Mike: There’s this really interesting scene where Carmita, the woman who's writing this biography about Lee, she's interviewing him in prison, and she tries to confront him with the facts that this is all clearly full of shit. So she says “on my next visit to Malvo, I decided to engage him further about the motives for the killings. He had allowed himself to be convinced that the killings were to obtain money to build a utopian society with 70 boys and 70 girls. However, I and other members of the defense team felt that it was all a ruse for Muhammad to get his children.
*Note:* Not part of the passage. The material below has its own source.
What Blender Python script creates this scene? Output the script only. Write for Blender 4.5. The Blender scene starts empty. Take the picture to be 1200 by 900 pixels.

It seemed likely that Mohammed's wife would have become another victim of the shooting and Mohammed would have emerged as a grieving spouse who then regained custody of the children. Malvo would have become the fall guy and been directed to take his own. Malvo had already acknowledged that the only reason he had not done so was that Mohammad had not given him the order. However, when I presented that theory to Malvo, he scoffed at it. That's impossible. He loves Mildred. He would never kill her and furthermore, we knew where she lived. We watched her come and go. If he wanted to kill her, he could have done so many times. My dad respects women, he intoned. I reminded him that he was awaiting trial for the murder of Linda Franklin. He respects them, but then he kills them. I asked. Malvo was silent.” Aside from all the trauma, aside from everything else, he really doesn't have the intellectual maturity to see like this guy's full of shit. Everything he's saying, none of it's true.
Sarah: Look at the things 16 year old’s believe. As we've been saying, a teenage boy being asked by someone who is an authority figure, who he calls his father, to take part in something bigger than himself and being sold this bill of goods and he's like, yeah. That's what people do with that age. That's literally what's happening. And so much of it comes down to what is offered to you, especially if nothing else is.
Mike: All I know is that it always starts with pushups.
Sarah: I feel like this has become a very anti exercise program, which is largely my fault, but...
Mike: Sit. It's all about sitting. Nothing ever happened to somebody who just stayed seated.
Sarah: I mean, I'm fully reclining right now, and I feel pretty secure.